◆ DIRECTIONS FOR THIS TASK:
Return exactly the lines that run from the beginning through the line containing "rng = np.random.default_rng(7)", both included, and no others.
◆ ◆ ◆ ◆ ◆ ◆ ◆
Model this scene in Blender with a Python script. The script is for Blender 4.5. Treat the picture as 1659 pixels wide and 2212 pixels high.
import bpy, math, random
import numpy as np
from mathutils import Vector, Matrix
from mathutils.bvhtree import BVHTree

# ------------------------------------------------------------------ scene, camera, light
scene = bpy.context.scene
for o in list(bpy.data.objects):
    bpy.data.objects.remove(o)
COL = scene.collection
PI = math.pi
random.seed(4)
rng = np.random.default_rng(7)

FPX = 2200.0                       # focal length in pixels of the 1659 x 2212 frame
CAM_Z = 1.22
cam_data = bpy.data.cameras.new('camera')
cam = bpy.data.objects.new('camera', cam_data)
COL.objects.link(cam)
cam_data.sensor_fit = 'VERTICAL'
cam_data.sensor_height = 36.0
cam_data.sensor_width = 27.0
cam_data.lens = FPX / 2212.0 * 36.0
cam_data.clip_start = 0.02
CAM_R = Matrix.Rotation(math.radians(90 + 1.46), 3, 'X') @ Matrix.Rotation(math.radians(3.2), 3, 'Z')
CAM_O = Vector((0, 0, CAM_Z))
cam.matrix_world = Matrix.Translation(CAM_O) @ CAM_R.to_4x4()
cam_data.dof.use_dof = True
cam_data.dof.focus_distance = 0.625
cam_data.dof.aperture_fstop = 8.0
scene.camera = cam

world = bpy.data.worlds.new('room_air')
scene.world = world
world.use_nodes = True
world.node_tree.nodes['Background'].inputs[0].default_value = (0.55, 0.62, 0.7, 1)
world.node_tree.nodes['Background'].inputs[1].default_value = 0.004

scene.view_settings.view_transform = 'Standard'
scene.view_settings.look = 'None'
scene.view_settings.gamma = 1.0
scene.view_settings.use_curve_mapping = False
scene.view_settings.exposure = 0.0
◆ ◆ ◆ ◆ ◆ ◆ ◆
◆ WRITTEN SOLUTION:
Model this scene in Blender with a Python script. The script is for Blender 4.5. Treat the picture as 1659 pixels wide and 2212 pixels high.
import bpy, math, random
import numpy as np
from mathutils import Vector, Matrix
from mathutils.bvhtree import BVHTree

# ------------------------------------------------------------------ scene, camera, light
scene = bpy.context.scene
for o in list(bpy.data.objects):
    bpy.data.objects.remove(o)
COL = scene.collection
PI = math.pi
random.seed(4)
rng = np.random.default_rng(7)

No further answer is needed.